WORK INSTRUCTIONS: Filter this material down to the lines that hold "Blender", copying each one.
--- START OF DATASET RECORDS ---
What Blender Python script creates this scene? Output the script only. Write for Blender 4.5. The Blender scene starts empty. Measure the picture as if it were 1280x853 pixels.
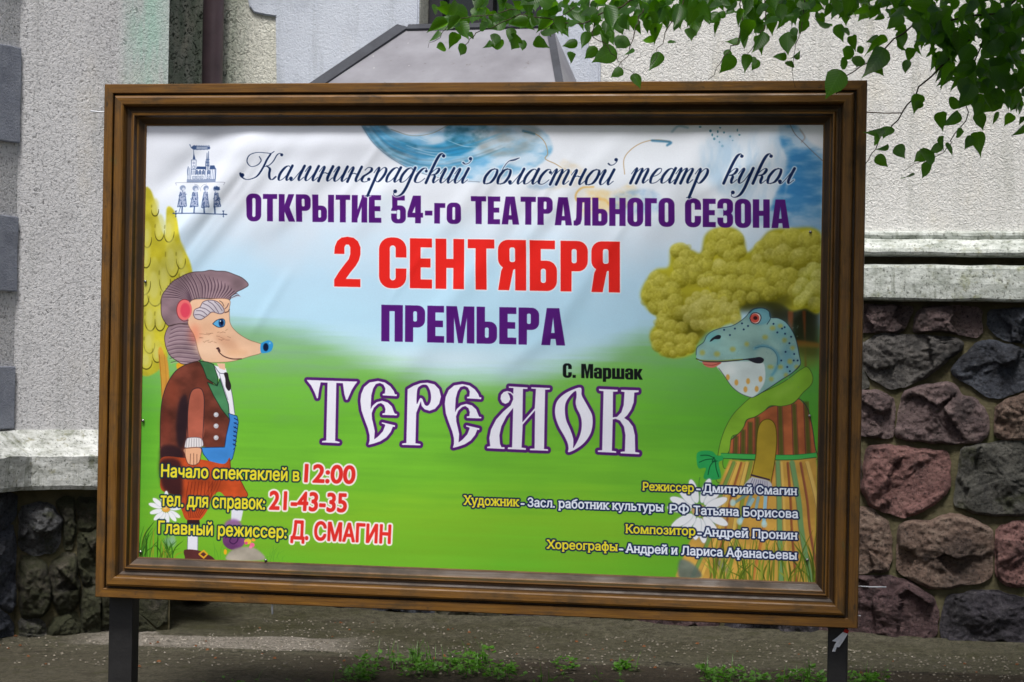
import bpy, bmesh, math, random
import numpy as np
from mathutils import Vector, Matrix, noise

# ------------------------------------------------------------------ camera
SC = bpy.context.scene
COL = SC.collection
F_PX, PITCH, ROLL, EYE = 2600.0, 0.00256, 0.01804, 1.5
FWD = Vector((0, math.cos(PITCH), math.sin(PITCH)))
R0 = Vector((1, 0, 0)); U0 = R0.cross(FWD)
RGT = math.cos(ROLL) * R0 + math.sin(ROLL) * U0
UPV = -math.sin(ROLL) * R0 + math.cos(ROLL) * U0
EYEV = Vector((0, 0, EYE))
cam_data = bpy.data.cameras.new('camera')
cam_data.sensor_width = 36.0
cam_data.lens = 36.0 * F_PX / 1280.0
cam_data.clip_start = 0.1
cam_data.clip_end = 500.0
cam = bpy.data.objects.new('camera', cam_data)
m4 = Matrix((RGT, UPV, -FWD)).transposed().to_4x4()
m4.translation = EYEV
cam.matrix_world = m4
COL.objects.link(cam)
SC.camera = cam
cam_data.dof.use_dof = True
cam_data.dof.focus_distance = 8.2
cam_data.dof.aperture_fstop = 9.0

# ------------------------------------------------------------------ sky and sun (overcast day)
SUN_EL, SUN_AZ = math.radians(60), math.radians(-170)      # direction towards the sun
world = bpy.data.worlds.new("World")
SC.world = world
world.use_nodes = True
wn = world.node_tree
bg = wn.nodes['Background']
sky = wn.nodes.new('ShaderNodeTexSky')
sky.sky_type = 'NISHITA'
sky.sun_disc = False
sky.sun_elevation = SUN_EL
sky.sun_rotation = SUN_AZ
sky.air_density = 1.0
sky.dust_density = 4.0
sky.ozone_density = 1.0
wn.links.new(sky.outputs['Color'], bg.inputs['Color'])
bg.inputs['Strength'].default_value = 0.05
sun_data = bpy.data.lights.new('sun', 'SUN')
sun_data.energy = 1.5
sun_data.angle = math.radians(14)
sun_data.color = (1.0, 0.99, 0.975)
sun = bpy.data.objects.new('sun', sun_data)
sd = Vector((math.sin(SUN_AZ) * math.cos(SUN_EL), math.cos(SUN_AZ) * math.cos(SUN_EL), math.sin(SUN_EL)))
sun.rotation_euler = sd.to_track_quat('Z', 'Y').to_euler()
sun.location = sd * 30
COL.objects.link(sun)
SC.view_settings.view_transform = 'Standard'
SC.view_settings.look = 'None'
SC.view_settings.gamma = 1.0
SC.view_settings.use_curve_mapping = False
SC.view_settings.exposure = 1.28
SC.cycles.max_bounces = 6
SC.cycles.use_denoising = True

# ------------------------------------------------------------------ helpers
def ray(px, py):
    return (FWD * F_PX + RGT * (px - 640.0) - UPV * (py - 426.5)).normalized()
def on_plane(px, py, p0, n):
    d = ray(px, py)
    t = (Vector(p0) - EYEV).dot(n) / d.dot(n)
    return EYEV + d * t
def at_depth(px, py, Y):
    d = ray(px, py)
    return EYEV + d * (Y / d.y)
def srgb(r, g, b, a=1.0):
    f = lambda c: (c / 255.0 / 12.92) if c / 255.0 <= 0.04045 else ((c / 255.0 + 0.055) / 1.055) ** 2.4
    return (f(r), f(g), f(b), a)

# board plane (a freestanding showcase turned slightly to the left)
B_TH = 0.18068
B_E = Vector((math.cos(B_TH), -math.sin(B_TH), 0)); B_N = Vector((-math.sin(B_TH), -math.cos(B_TH), 0))
B_C = Vector((-0.1664, 8.0, 1.49376))
B_W, B_H = 2.98764, 2.03722
PO_W, PO_H, PO_X, PO_Z, PO_D = 2.66938, 1.72401, -0.00071, -0.001, 0.05
# main wall plane
W_A = math.atan(0.25)
W_E = Vector((math.cos(W_A), -math.sin(W_A), 0)); W_N = Vector((-math.sin(W_A), -math.cos(W_A), 0))
W_O = Vector((0, 11.27, 0))

# ------------------------------------------------------------------ scene-graph helpers
def link(o, parent=None):
    COL.objects.link(o)
    if parent is not None:
        o.parent = parent
    return o
def tag(o, label=None, cat=None, group=None, kind=None):
    if label: o['label'] = label
    if cat: o['category'] = cat
    if group: o['group'] = group
    if kind: o['kind'] = kind
    return o
def empty(name, loc=(0, 0, 0), rot=None):
    o = bpy.data.objects.new(name, None)
    o.empty_display_size = 0.1
    o.location = loc
    if rot: o.rotation_euler = rot
    return link(o)
def mesh_obj(name, verts, faces, mat=None, parent=None, smooth=False, uvs=None):
    me = bpy.data.meshes.new(name)
    me.from_pydata([tuple(v) for v in verts], [], faces)
    me.validate()
    if smooth:
        me.polygons.foreach_set('use_smooth', [True] * len(me.polygons))
    if uvs is not None:
        ul = me.uv_layers.new(name='UVMap')
        for l in me.loops:
            ul.data[l.index].uv = uvs[l.vertex_index]
    me.update()
    if mat: me.materials.append(mat)
    return link(bpy.data.objects.new(name, me), parent)
def bm_obj(name, bm, mat=None, parent=None, smooth=False):
    me = bpy.data.meshes.new(name)
    bm.normal_update()
    bm.to_mesh(me); bm.free()
    if smooth:
        me.polygons.foreach_set('use_smooth', [True] * len(me.polygons))
    if mat: me.materials.append(mat)
    return link(bpy.data.objects.new(name, me), parent)
# ------------------------------------------------------------------ the printed poster, drawn in code
TW, TH = 2048, 1323
PC = B_C - B_N * PO_D + B_E * PO_X + Vector((0, 0, PO_Z))
def P(px, py):                                   # point seen at (px, py) on the sheet -> print coordinates
    q = on_plane(px, py, PC, B_N) - PC
    return ((q.dot(B_E) / PO_W + 0.5) * TW, (0.5 - q.z / PO_H) * TH)
_c = [P(184, 157), P(1029, 156), P(173, 697), P(1019, 730)]
def PA(pts):
    # fast homography for arrays
    pts = np.asarray(pts, float).reshape(-1, 2)
    return np.stack(HP(pts[:, 0], pts[:, 1]), -1)
_s = [(200, 200), (1000, 200), (200, 650), (1000, 700)]
_A = []; _b = []
for (x, y) in _s:
    u, v = P(x, y)
    _A.append([x, y, 1, 0, 0, 0, -u * x, -u * y]); _b.append(u)
    _A.append([0, 0, 0, x, y, 1, -v * x, -v * y]); _b.append(v)
_h = np.append(np.linalg.solve(np.array(_A, float), np.array(_b, float)), 1.0)
def HP(x, y):
    w = _h[6] * x + _h[7] * y + 1
    return (_h[0] * x + _h[1] * y + _h[2]) / w, (_h[3] * x + _h[4] * y + _h[5]) / w
SS = 4
_yy, _xx = np.mgrid[0:TH, 0:TW].astype(np.float32)
# print coordinates -> photo coordinates of every pixel, for the painted backgrounds
_Hi = np.linalg.inv(_h.reshape(3, 3))
_w = _Hi[2, 0] * _xx + _Hi[2, 1] * _yy + _Hi[2, 2]
FX = ((_Hi[0, 0] * _xx + _Hi[0, 1] * _yy + _Hi[0, 2]) / _w).astype(np.float32)
FY = ((_Hi[1, 0] * _xx + _Hi[1, 1] * _yy + _Hi[1, 2]) / _w).astype(np.float32)
IMG = np.zeros((TH, TW, 3), np.float32)
rng = np.random.default_rng(7)
def vnoise(sx, sy, seed=0, octs=3):
    out = np.zeros((TH, TW), np.float32); amp = 1.0; tot = 0
    r = np.random.default_rng(seed)
    for o in range(octs):
        gw, gh = int(TW / sx) + 3, int(TH / sy) + 3
        g = r.random((gh, gw)).astype(np.float32)
        x = np.arange(TW) / sx; y = np.arange(TH) / sy
        xi = x.astype(int); yi = y.astype(int)
        fx = x - xi; fy = y - yi
        fx = fx * fx * (3 - 2 * fx); fy = fy * fy * (3 - 2 * fy)
        a = g[yi][:, xi] * (1 - fx) + g[yi][:, xi + 1] * fx
        b = g[yi + 1][:, xi] * (1 - fx) + g[yi + 1][:, xi + 1] * fx
        out += amp * (a * (1 - fy[:, None]) + b * fy[:, None])
        tot += amp; amp *= 0.5; sx = max(sx / 2, 1.5); sy = max(sy / 2, 1.5)
    return out / tot
def c3(c):
    return np.array(c, np.float32) / 255.0
def comp(mask, box, col):
    x0, y0, x1, y1 = box
    r = IMG[y0:y1, x0:x1]
    m = mask[..., None]
    r[:] = r * (1 - m) + (c3(col) if not (isinstance(col, np.ndarray) and col.ndim == 3) else col) * m
def fill_mask(polys, pad=2):
    """signed-area coverage of closed contours in print pixels"""
    allp = np.concatenate(polys)
    x0 = max(int(allp[:, 0].min()) - pad, 0); x1 = min(int(allp[:, 0].max()) + pad + 2, TW)
    y0 = max(int(allp[:, 1].min()) - pad, 0); y1 = min(int(allp[:, 1].max()) + pad + 2, TH)
    w, h = x1 - x0, y1 - y0
    if w <= 2 or h <= 2: return None, None
    acc = np.zeros((h * SS, w + 2), np.float32)
    for p in polys:
        a = p; b = np.roll(p, -1, axis=0)
        for (ax, ay), (bx, by) in zip(a, b):
            if ay == by: continue
            s = 1.0
            if ay > by: ax, ay, bx, by = bx, by, ax, ay; s = -1.0
            r0 = math.ceil((ay - y0) * SS - 0.5); r1 = math.ceil((by - y0) * SS - 0.5)
            r0 = max(r0, 0); r1 = min(r1, h * SS)
            if r1 <= r0: continue
            rows = np.arange(r0, r1)
            yc = (rows + 0.5) / SS + y0
            xc = ax + (bx - ax) * (yc - ay) / (by - ay) - x0
            xc = np.clip(xc, 0, w - 0.001)
            xi = xc.astype(int); fr = xc - xi
            acc[rows, xi] += s * (1 - fr); acc[rows, xi + 1] += s * fr
    cov = np.cumsum(acc, axis=1)[:, :w]
    cov = np.minimum(np.abs(cov), 1).reshape(h, SS, w).mean(1)
    return cov, (x0, y0, x1, y1)
def smooth_closed(pts, n=8):
    p = np.asarray(pts, float); m = len(p); out = []
    t = np.linspace(0, 1, n, endpoint=False)[:, None]
    for i in range(m):
        a, b, c, d = p[i - 1], p[i], p[(i + 1) % m], p[(i + 2) % m]
        out.append(0.5 * ((2 * b) + (c - a) * t + (2 * a - 5 * b + 4 * c - d) * t ** 2 + (-a + 3 * b - 3 * c + d) * t ** 3))
    return np.concatenate(out)
def smooth_open(pts, n=8):
    p = np.asarray(pts, float)
    if len(p) < 3: return np.array([p[0] + (p[-1] - p[0]) * k / n for k in range(n + 1)])
    p = np.vstack([2 * p[0] - p[1], p, 2 * p[-1] - p[-2]]); out = []
    t = np.linspace(0, 1, n, endpoint=False)[:, None]
    for i in range(1, len(p) - 2):
        a, b, c, d = p[i - 1], p[i], p[i + 1], p[i + 2]
        out.append(0.5 * ((2 * b) + (c - a) * t + (2 * a - 5 * b + 4 * c - d) * t ** 2 + (-a + 3 * b - 3 * c + d) * t ** 3))
    return np.vstack([np.concatenate(out), p[-2]])
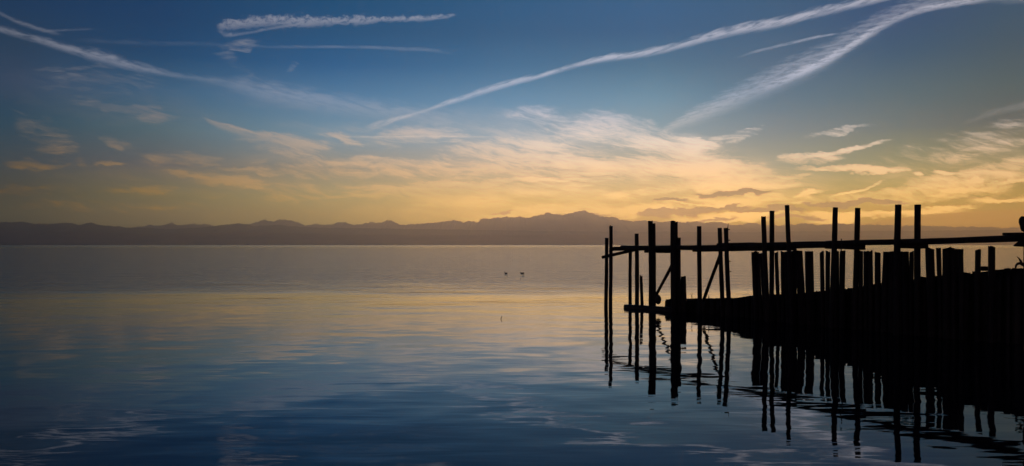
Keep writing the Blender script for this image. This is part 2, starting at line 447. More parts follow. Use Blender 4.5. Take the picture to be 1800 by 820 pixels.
def mat_water():
    m, t, b, o = new_mat('lake_water')
    pos = t.n.new('ShaderNodeNewGeometry').outputs['Position']
    s = t.sep(pos)
    dist = t.vm('LENGTH', t.mapping(pos, sc=(.55, 1, 0)))
    patch = t.noise(t.mapping(pos, sc=(.045, .075, 1)), 1.0, 4, .6)
    # the open lake is ruffled, the shallow water by the shore lies calm
    ruff = t.mr(t.m('ADD', t.m('MULTIPLY', dist, 1.0), t.m('MULTIPLY', t.m('SUBTRACT', patch, .5), 44.0)), 17.0, 50.0)
    # long gentle swell, crests roughly parallel to the shore
    w1 = t.noise(t.mapping(pos, rot=(0, 0, R(5)), sc=(.22, .62, 1)), 1.0, 2, .45, .2)
    w2 = t.noise(t.mapping(pos, rot=(0, 0, R(-8)), sc=(.9, 3.0, 1)), 1.0, 2, .5, .3)
    w5 = t.noise(t.mapping(pos, rot=(0, 0, R(20)), sc=(1.3, 1.1, 1)), 1.0, 1, .4)
    w3 = t.noise(t.mapping(pos, rot=(0, 0, R(12)), sc=(4.0, 9.0, 1)), 1.0, 3, .5)
    h = t.m('ADD', t.m('MULTIPLY', w1, .0095), t.m('MULTIPLY', w5, .0076))
    w4 = t.noise(t.mapping(pos, rot=(0, 0, R(3)), sc=(.22, .55, 1)), 1.0, 3, .6, .3)
    h = t.m('ADD', h, t.m('MULTIPLY', w4, t.mr(ruff, 0, 1, 0, .11)))
    h = t.m('ADD', h, t.m('MULTIPLY', w2, t.mr(ruff, 0, 1, .0024, .022)))
    h = t.m('ADD', h, t.m('MULTIPLY', w3, t.mr(ruff, 0, 1, .00022, .014)))
    t.put(b.inputs['Normal'], bump(t, h, 1.0, 1.0))
    b.inputs['Base Color'].default_value = (.0025, .006, .010, 1)
    t.put(b.inputs['Roughness'], t.m('ADD', t.mr(ruff, 0, 1, .012, .035), t.mr(dist, 120, 1500, 0, .11)))
    b.inputs['IOR'].default_value = 1.30
    return m


M_WATER = mat_water()


def mat_mountain(name, top, foot, z0, z1, snow=0.0):  # foot: pale rose that paints the low haze into the slope colour
    m, t, b, o = new_mat(name)
    pos = t.n.new('ShaderNodeNewGeometry').outputs['Position']
    s = t.sep(pos)
    n = t.noise(pos, .0006, 8, .62)
    k = t.mr(t.m('ADD', s[2], t.m('MULTIPLY', t.m('SUBTRACT', n, .5), (z1 - z0) * .5)), z0, z1)
    col = t.mix(k, foot, top)  # painted haze at the foot, rock and forest colour higher up
    if snow:
        col = t.mix(t.mr(t.m('ADD', n, t.m('MULTIPLY', s[2], .0002)), .80, .98, 0, snow), col, (.55, .58, .62, 1))
    col = t.mix(t.mr(n, .35, .7, 0, .35), col, (.03, .035, .03, 1))
    t.put(b.inputs['Base Color'], col)
    b.inputs['Roughness'].default_value = 1.0
    b.inputs['Specular IOR Level'].default_value = 0.0
    return m


# ------------------------------------------------------------------ object helpers


def link(name, bm, mat, parent=None, smooth=True):
    me = bpy.data.meshes.new(name)
    bmesh.ops.recalc_face_normals(bm, faces=bm.faces[:])
    bm.to_mesh(me)
    bm.free()
    for p in me.polygons: p.use_smooth = smooth
    me.materials.append(mat)
    o = bpy.data.objects.new(name, me)
    COL.objects.link(o)
    if parent is not None: o.parent = parent
    return o


def empty(name, label=None, cat=None, loc=(0, 0, 0)):
    o = bpy.data.objects.new(name, None)
    COL.objects.link(o)
    o.location = loc
    if label: tag(o, label, cat)
    return o


def tag(o, label=None, cat=None, group=None, kind=None):
    if label: o['label'] = label
    if cat: o['category'] = cat
    if group: o['group'] = group
    if kind: o['kind'] = kind
    return o


def at(px, py, Y):
    """world point seen at photo pixel (px, py) at distance Y ahead"""
    return Vector(((px - 900) / F * Y, Y, H - (py - HZ) / F * Y))


def depth(px, off=0.0):
    """distance of the jetty line along the ray of column px"""
    return 16.72 / ((px - 900) / F + .559) + off


def section(p0, p1, rx, ry, square=0.0, seg=12, sides=12, taper=1.0, rough=.06, ragged=0.0, slant=0.0, seed=0, yaw=None, bm=None):
    """one weathered round or squared timber from p0 (foot) to p1 (head)"""
    bm = bm or bmesh.new()
    rnd = random.Random(seed)
    ax = (p1 - p0)
    L = ax.length
    ax.normalize()
    if yaw is None: yaw = rnd.uniform(-.25, .25)
    if abs(ax.z) > .5:
        a = Vector((math.cos(yaw), math.sin(yaw), 0))
    else:
        a = Vector((0, 0, 1))
    b = ax.cross(a).normalized()
    a = b.cross(ax).normalized()
    bend = Vector((rnd.uniform(-1, 1), rnd.uniform(-1, 1), 0)) * .012 * L
    rings = []
    off = Vector((seed * 3.1, seed * 1.7, 0))
    for i in range(seg + 1):
        f = i / seg
        c = p0.lerp(p1, f) + bend * math.sin(f * math.pi) * .5
        k = (1 + (taper - 1) * f)
        ring = []
        for j in range(sides):
            th = 2 * math.pi * j / sides
            cx, sy = math.cos(th), math.sin(th)
            if square:
                e = 2 / (2 + square * 8)
                cx = math.copysign(abs(cx) ** e, cx)
                sy = math.copysign(abs(sy) ** e, sy)
            w = 1 + rough * 2 * mnoise.noise(Vector((cx * 1.3, sy * 1.3, f * L * 1.8)) + off)
            p = c + a * (cx * rx * k * w) + b * (sy * ry * k * w)
            if i == seg:
                up = slant * cx * rx
                if ragged: up += rnd.uniform(-ragged, ragged)
                p += ax * up
            ring.append(bm.verts.new(p))
        rings.append(ring)
    for i in range(seg):
        for j in range(sides):
            bm.faces.new((rings[i][j], rings[i][(j + 1) % sides], rings[i + 1][(j + 1) % sides], rings[i + 1][j]))
    for ring, e in ((rings[0], p0), (rings[-1], p1 + (ax * -.004))):
        c = bm.verts.new(e)
        for j in range(sides):
            bm.faces.new((ring[j], ring[(j + 1) % sides], c))
    return bm


# ------------------------------------------------------------------ water
def water_sheet():
    bm = bmesh.new()
    g = [0, 5, 10, 20, 40, 80, 160, 400, 1000, 3000, 8000, 20000, 40000, 58000]
    xs = sorted(set([-v for v in g] + g))
    V_ = [[bm.verts.new((x, y, 0)) for x in xs] for y in xs]
    for i in range(len(xs) - 1):
        for j in range(len(xs) - 1):
            bm.faces.new((V_[i][j], V_[i][j + 1], V_[i + 1][j + 1], V_[i + 1][j]))
    o = link('lake_water', bm, M_WATER)
    tag(o, 'calm dark blue lake reflecting the evening sky', None, None, 'structure')

water_sheet()


# ------------------------------------------------------------------ mountains (traced skylines set at their real distances)
def interp(pts, x):
    if x <= pts[0][0]: return pts[0][1]
    for (a, b), (c, d) in zip(pts, pts[1:]):
        if x <= c: return b + (d - b) * (x - a) / (c - a)
    return pts[-1][1]


def ridge(name, pts, Y, depthm, mat, jag, x0=-560, x1=2360, n=1700, rows=14, base_noise=0.0, label=None):
    bm = bmesh.new()
    prof = [0, .05, .12, .2, .3, .4, .5, .6, .7, .8, .88, .94, 1.0]
    prof = [(t_, t_) for t_ in prof]
    grid = []
    for k, (t_, f) in enumerate(prof + [(1.25, .45), (1.6, 0.0)]):
        row = []
        for i in range(n + 1):
            x = x0 + (x1 - x0) * i / n
            top = interp(pts, x) - HZ
            q = Vector((x * .02, Y * .001, 0))
            top -= jag * (1.5 * mnoise.fractal(q * 2.2, .6, 2.2, 6) + .9 * (.5 - abs(mnoise.noise(q * 6.0))) + 1.5 * (.3 - abs(mnoise.noise(q * 14.0))) + .9 * (.3 - abs(mnoise.noise(q * 33.0))))
            hgt = max(.0, -top) / F * Y + H
            yy_ = Y - depthm * (1 - t_)
            # spurs and gullies run down from the crest
            rid = abs(mnoise.noise(Vector((x * .045, t_ * 1.2, Y * .01))))
            ff = f ** (1.35) if t_ <= 1 else f
            z = hgt * ff * (1 - .35 * rid * (1 - t_) * (4 * t_ if t_ < .25 else 1)) if t_ < 1 else hgt * ff
            if k == 0: z = -2.0
            row.append(bm.verts.new(((x - 900) / F * Y, yy_, z)))
        grid.append(row)
    for a, b in zip(grid, grid[1:]):
        for i in range(n):
            bm.faces.new((a[i], a[i + 1], b[i + 1], b[i]))
    o = link(name, bm, mat, smooth=False)
    tag(o, label, None, None, 'structure')
    return o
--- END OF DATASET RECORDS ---
OUTPUT FOR THIS EXERCISE:
What Blender Python script creates this scene? Output the script only. Write for Blender 4.5. The Blender scene starts empty. Measure the picture as if it were 1280x853 pixels.
Keep writing the Blender script for this image. This is part 2, starting at line 447. More parts follow. Use Blender 4.5. Take the picture to be 1800 by 820 pixels.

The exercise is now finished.